= SET TASK =
Each entry below must be repeated word for word.

>> start

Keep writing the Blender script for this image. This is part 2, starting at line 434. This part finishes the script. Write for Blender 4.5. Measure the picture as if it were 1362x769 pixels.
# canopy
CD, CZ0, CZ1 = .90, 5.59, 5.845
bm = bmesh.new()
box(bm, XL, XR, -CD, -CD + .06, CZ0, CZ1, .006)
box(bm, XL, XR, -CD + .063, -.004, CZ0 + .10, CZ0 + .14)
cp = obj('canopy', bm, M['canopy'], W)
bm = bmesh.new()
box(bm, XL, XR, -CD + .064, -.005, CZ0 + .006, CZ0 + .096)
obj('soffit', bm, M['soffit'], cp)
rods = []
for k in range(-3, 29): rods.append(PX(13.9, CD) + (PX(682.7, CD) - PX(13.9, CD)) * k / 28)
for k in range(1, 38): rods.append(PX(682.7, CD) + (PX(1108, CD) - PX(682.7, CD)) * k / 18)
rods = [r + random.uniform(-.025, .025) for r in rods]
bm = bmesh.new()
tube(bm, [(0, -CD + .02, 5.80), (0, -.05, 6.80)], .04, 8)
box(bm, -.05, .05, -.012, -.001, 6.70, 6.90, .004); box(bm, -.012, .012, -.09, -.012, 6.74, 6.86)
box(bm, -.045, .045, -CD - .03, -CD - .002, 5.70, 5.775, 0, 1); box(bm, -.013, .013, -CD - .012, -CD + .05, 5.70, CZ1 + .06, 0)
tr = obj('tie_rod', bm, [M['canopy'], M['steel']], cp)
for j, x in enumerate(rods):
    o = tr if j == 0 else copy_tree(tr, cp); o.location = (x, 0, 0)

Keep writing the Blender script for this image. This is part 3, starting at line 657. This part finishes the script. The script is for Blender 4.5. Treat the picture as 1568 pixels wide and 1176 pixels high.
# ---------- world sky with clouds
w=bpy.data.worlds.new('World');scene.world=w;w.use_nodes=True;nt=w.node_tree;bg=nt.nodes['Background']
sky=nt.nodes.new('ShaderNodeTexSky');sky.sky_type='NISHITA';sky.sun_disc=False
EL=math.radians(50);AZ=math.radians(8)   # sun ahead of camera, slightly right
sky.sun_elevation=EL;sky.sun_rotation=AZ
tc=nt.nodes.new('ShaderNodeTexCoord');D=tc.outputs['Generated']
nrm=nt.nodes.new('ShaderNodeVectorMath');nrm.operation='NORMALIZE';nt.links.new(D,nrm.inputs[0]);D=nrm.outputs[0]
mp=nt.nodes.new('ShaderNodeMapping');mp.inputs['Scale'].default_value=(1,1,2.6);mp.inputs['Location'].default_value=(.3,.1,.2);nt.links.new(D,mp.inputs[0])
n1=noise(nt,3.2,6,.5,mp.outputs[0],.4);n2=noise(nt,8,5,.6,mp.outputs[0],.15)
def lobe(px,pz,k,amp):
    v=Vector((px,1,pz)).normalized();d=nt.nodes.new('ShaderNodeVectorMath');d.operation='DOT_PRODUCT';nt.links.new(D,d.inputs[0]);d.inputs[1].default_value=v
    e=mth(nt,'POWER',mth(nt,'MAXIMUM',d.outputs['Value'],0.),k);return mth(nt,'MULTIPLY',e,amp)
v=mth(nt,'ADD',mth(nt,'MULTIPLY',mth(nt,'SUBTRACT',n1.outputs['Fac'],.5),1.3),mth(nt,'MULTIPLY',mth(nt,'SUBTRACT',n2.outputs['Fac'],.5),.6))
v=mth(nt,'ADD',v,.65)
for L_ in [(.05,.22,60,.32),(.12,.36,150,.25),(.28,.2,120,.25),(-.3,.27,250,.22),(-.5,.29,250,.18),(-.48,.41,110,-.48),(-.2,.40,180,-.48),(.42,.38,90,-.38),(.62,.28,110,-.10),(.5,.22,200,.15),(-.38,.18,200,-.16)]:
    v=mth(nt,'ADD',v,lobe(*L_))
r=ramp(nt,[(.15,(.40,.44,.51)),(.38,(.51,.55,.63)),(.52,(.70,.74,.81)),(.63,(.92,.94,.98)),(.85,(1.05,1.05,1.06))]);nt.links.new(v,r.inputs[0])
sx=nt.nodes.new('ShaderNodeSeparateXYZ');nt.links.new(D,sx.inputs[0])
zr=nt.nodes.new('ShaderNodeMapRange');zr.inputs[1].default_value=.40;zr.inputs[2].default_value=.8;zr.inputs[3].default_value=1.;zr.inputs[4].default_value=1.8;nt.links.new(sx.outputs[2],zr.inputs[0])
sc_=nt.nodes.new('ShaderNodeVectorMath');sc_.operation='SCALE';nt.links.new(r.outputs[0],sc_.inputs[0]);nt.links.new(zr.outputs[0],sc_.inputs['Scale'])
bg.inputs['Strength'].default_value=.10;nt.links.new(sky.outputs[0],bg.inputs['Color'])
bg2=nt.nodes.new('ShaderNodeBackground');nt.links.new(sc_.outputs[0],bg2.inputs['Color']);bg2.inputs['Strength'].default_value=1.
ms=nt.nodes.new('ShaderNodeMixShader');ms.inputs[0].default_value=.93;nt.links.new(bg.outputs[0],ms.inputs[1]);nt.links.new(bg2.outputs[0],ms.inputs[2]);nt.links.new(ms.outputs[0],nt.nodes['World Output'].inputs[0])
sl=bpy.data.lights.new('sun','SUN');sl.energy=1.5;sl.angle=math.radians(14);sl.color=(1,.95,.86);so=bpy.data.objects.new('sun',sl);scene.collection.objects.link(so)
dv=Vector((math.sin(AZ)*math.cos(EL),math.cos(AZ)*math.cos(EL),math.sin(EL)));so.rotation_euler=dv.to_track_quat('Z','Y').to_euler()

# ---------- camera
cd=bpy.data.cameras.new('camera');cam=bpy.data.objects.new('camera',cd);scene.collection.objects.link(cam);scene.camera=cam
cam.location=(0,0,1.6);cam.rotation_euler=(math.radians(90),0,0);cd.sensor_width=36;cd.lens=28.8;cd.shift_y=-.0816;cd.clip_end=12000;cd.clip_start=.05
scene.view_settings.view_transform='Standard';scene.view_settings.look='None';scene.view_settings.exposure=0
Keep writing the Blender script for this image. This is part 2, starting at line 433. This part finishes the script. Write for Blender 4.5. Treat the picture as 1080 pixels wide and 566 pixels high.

>> end

= OUTPUT FOR THIS EXERCISE =
Keep writing the Blender script for this image. This is part 2, starting at line 434. This part finishes the script. Write for Blender 4.5. Measure the picture as if it were 1362x769 pixels.
# canopy
CD, CZ0, CZ1 = .90, 5.59, 5.845
bm = bmesh.new()
box(bm, XL, XR, -CD, -CD + .06, CZ0, CZ1, .006)
box(bm, XL, XR, -CD + .063, -.004, CZ0 + .10, CZ0 + .14)
cp = obj('canopy', bm, M['canopy'], W)
bm = bmesh.new()
box(bm, XL, XR, -CD + .064, -.005, CZ0 + .006, CZ0 + .096)
obj('soffit', bm, M['soffit'], cp)
rods = []
for k in range(-3, 29): rods.append(PX(13.9, CD) + (PX(682.7, CD) - PX(13.9, CD)) * k / 28)
for k in range(1, 38): rods.append(PX(682.7, CD) + (PX(1108, CD) - PX(682.7, CD)) * k / 18)
rods = [r + random.uniform(-.025, .025) for r in rods]
bm = bmesh.new()
tube(bm, [(0, -CD + .02, 5.80), (0, -.05, 6.80)], .04, 8)
box(bm, -.05, .05, -.012, -.001, 6.70, 6.90, .004); box(bm, -.012, .012, -.09, -.012, 6.74, 6.86)
box(bm, -.045, .045, -CD - .03, -CD - .002, 5.70, 5.775, 0, 1); box(bm, -.013, .013, -CD - .012, -CD + .05, 5.70, CZ1 + .06, 0)
tr = obj('tie_rod', bm, [M['canopy'], M['steel']], cp)
for j, x in enumerate(rods):
    o = tr if j == 0 else copy_tree(tr, cp); o.location = (x, 0, 0)

Keep writing the Blender script for this image. This is part 3, starting at line 657. This part finishes the script. The script is for Blender 4.5. Treat the picture as 1568 pixels wide and 1176 pixels high.
# ---------- world sky with clouds
w=bpy.data.worlds.new('World');scene.world=w;w.use_nodes=True;nt=w.node_tree;bg=nt.nodes['Background']
sky=nt.nodes.new('ShaderNodeTexSky');sky.sky_type='NISHITA';sky.sun_disc=False
EL=math.radians(50);AZ=math.radians(8)   # sun ahead of camera, slightly right
sky.sun_elevation=EL;sky.sun_rotation=AZ
tc=nt.nodes.new('ShaderNodeTexCoord');D=tc.outputs['Generated']
nrm=nt.nodes.new('ShaderNodeVectorMath');nrm.operation='NORMALIZE';nt.links.new(D,nrm.inputs[0]);D=nrm.outputs[0]
mp=nt.nodes.new('ShaderNodeMapping');mp.inputs['Scale'].default_value=(1,1,2.6);mp.inputs['Location'].default_value=(.3,.1,.2);nt.links.new(D,mp.inputs[0])
n1=noise(nt,3.2,6,.5,mp.outputs[0],.4);n2=noise(nt,8,5,.6,mp.outputs[0],.15)
def lobe(px,pz,k,amp):
    v=Vector((px,1,pz)).normalized();d=nt.nodes.new('ShaderNodeVectorMath');d.operation='DOT_PRODUCT';nt.links.new(D,d.inputs[0]);d.inputs[1].default_value=v
    e=mth(nt,'POWER',mth(nt,'MAXIMUM',d.outputs['Value'],0.),k);return mth(nt,'MULTIPLY',e,amp)
v=mth(nt,'ADD',mth(nt,'MULTIPLY',mth(nt,'SUBTRACT',n1.outputs['Fac'],.5),1.3),mth(nt,'MULTIPLY',mth(nt,'SUBTRACT',n2.outputs['Fac'],.5),.6))
v=mth(nt,'ADD',v,.65)
for L_ in [(.05,.22,60,.32),(.12,.36,150,.25),(.28,.2,120,.25),(-.3,.27,250,.22),(-.5,.29,250,.18),(-.48,.41,110,-.48),(-.2,.40,180,-.48),(.42,.38,90,-.38),(.62,.28,110,-.10),(.5,.22,200,.15),(-.38,.18,200,-.16)]:
    v=mth(nt,'ADD',v,lobe(*L_))
r=ramp(nt,[(.15,(.40,.44,.51)),(.38,(.51,.55,.63)),(.52,(.70,.74,.81)),(.63,(.92,.94,.98)),(.85,(1.05,1.05,1.06))]);nt.links.new(v,r.inputs[0])
sx=nt.nodes.new('ShaderNodeSeparateXYZ');nt.links.new(D,sx.inputs[0])
zr=nt.nodes.new('ShaderNodeMapRange');zr.inputs[1].default_value=.40;zr.inputs[2].default_value=.8;zr.inputs[3].default_value=1.;zr.inputs[4].default_value=1.8;nt.links.new(sx.outputs[2],zr.inputs[0])
sc_=nt.nodes.new('ShaderNodeVectorMath');sc_.operation='SCALE';nt.links.new(r.outputs[0],sc_.inputs[0]);nt.links.new(zr.outputs[0],sc_.inputs['Scale'])
bg.inputs['Strength'].default_value=.10;nt.links.new(sky.outputs[0],bg.inputs['Color'])
bg2=nt.nodes.new('ShaderNodeBackground');nt.links.new(sc_.outputs[0],bg2.inputs['Color']);bg2.inputs['Strength'].default_value=1.
ms=nt.nodes.new('ShaderNodeMixShader');ms.inputs[0].default_value=.93;nt.links.new(bg.outputs[0],ms.inputs[1]);nt.links.new(bg2.outputs[0],ms.inputs[2]);nt.links.new(ms.outputs[0],nt.nodes['World Output'].inputs[0])
sl=bpy.data.lights.new('sun','SUN');sl.energy=1.5;sl.angle=math.radians(14);sl.color=(1,.95,.86);so=bpy.data.objects.new('sun',sl);scene.collection.objects.link(so)
dv=Vector((math.sin(AZ)*math.cos(EL),math.cos(AZ)*math.cos(EL),math.sin(EL)));so.rotation_euler=dv.to_track_quat('Z','Y').to_euler()

# ---------- camera
cd=bpy.data.cameras.new('camera');cam=bpy.data.objects.new('camera',cd);scene.collection.objects.link(cam);scene.camera=cam
cam.location=(0,0,1.6);cam.rotation_euler=(math.radians(90),0,0);cd.sensor_width=36;cd.lens=28.8;cd.shift_y=-.0816;cd.clip_end=12000;cd.clip_start=.05
scene.view_settings.view_transform='Standard';scene.view_settings.look='None';scene.view_settings.exposure=0
Keep writing the Blender script for this image. This is part 2, starting at line 433. This part finishes the script. Write for Blender 4.5. Treat the picture as 1080 pixels wide and 566 pixels high.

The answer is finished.